On Nov. 8, Illinois voters will get to have their say on something that's being referred to as the transportation lockbox amendment. In a nutshell, it will ask if the Illinois Constitution should be amended so that gas taxes, airplane fees, vehicle sticker fees and the like - collected for years in the state's road fund - should be restricted so that the money can be used only to fix roads and rebuild bridges and finance runways and replace railroading track and so forth.

A coalition of citizens and organizations called the Citizens to Protect Transportation Funding just spent $1 million to produce and air a 30-second ad that will be airing statewide to convince you to vote for this ballot question.

The ad says our roads and highways are crumbling and 4,200 bridges are in "poor condition." It says nearly $7 billion in transit-related taxes and fees have been swept from the state's road fund over 12 years to be used for other purposes, including $500 million last year.

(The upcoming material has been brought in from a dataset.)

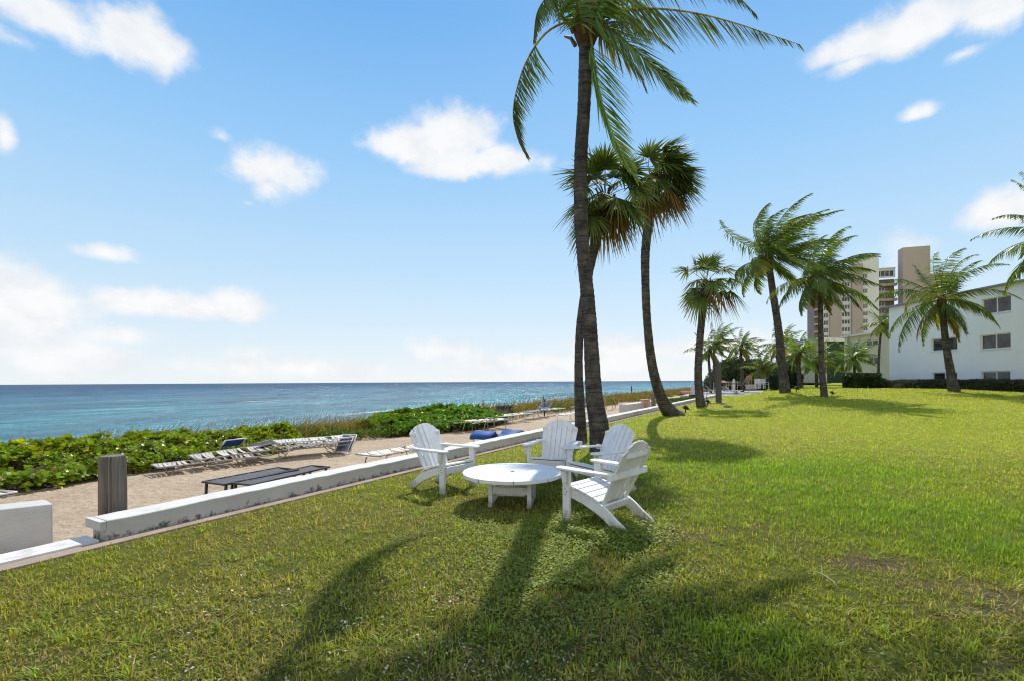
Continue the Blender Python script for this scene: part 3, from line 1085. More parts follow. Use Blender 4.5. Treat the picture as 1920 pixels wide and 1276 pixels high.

Mike Sturino, president and CEO of the Illinois Road and Transportation Builders Association, said the group pushing passage of the amendment has collected more than $2.5 million for its campaign and will have another ad out before Election Day.

He said 34 other states have amended their constitutions to protect transit funds, with Wisconsin being the latest in 2014. So why not us?

Sturino argued a constitutional amendment would bring overdue accountability to part of state government. "It kind of goes to greater accountability for the folks in Springfield to do what they said they were going to do," he said. "They do have a problem with broken promises."

That they certainly do. Hundreds upon hundreds of funds get raided regularly whenever things get tough in Springfield. And, Sturino added, everyone benefits from a safe transit system.

It's tough to argue with any of that unless, of course, you have loved ones in public schools or you're owed a public pension, or you benefit from or work in any of scores of human service fields.

This is the problem in Illinois right now. Everyone is owed something because we've been living beyond our means.

The Illinois Supreme Court ruled in 2015 that public pensions were a constitutionally protected right. Their benefits, once promised, cannot be "diminished or impaired." That exact wording was in the constitution. And if the transportation lockbox question passes, transit funding could be just as untouchable as public pensions.

Because of that constitutional language, Illinoisans are going to have to find $116 billion to pay off our pension debt. And then there's the $8 billion in other unpaid state bills. But if this question passes Nov. 8, we won't be borrowing any more from the road fund to cover any of those debts.

We don't even have a budget now. When we do, it will be only so big. And if we cut off a slice for pensions and we cut off a slice for transportation and we cut off a hunk for interest on overdue bills, well, you get the picture: We'll be pie-less before we get to anything else.

Only four members of the 177-member General Assembly voted against the amendment. One of them was Rep. Elaine Nekritz, D-Northbrook.

Nekritz said she supports transportation, "but this, I thought, tied our hands and takes away a lot of flexibility."

"We don't do that for education, we don't to that for funding for the disabled, we don't do this for prisons or any other government function," Nekritz added.

Sturino said the transit question was a way for Illinoisans to tell elected officials "enough" with their "self-inflicted" financial problems.

But Laurence Msall, president of the public finance watchdog Civic Federation, strongly disagreed.

"It is incongruity that we would seek to amend our constitution, not to provide the savings and the unfunded liability of our pensions, not to provide equal protection for school children, not to provide a more fair and equitable way to draw legislative maps, but to protect one interest group," he said. "The teachers, mental health advocates, people who care about education and higher education need to think very clearly" about this constitutional change.

It's one that could have us careening into an even deeper ditch.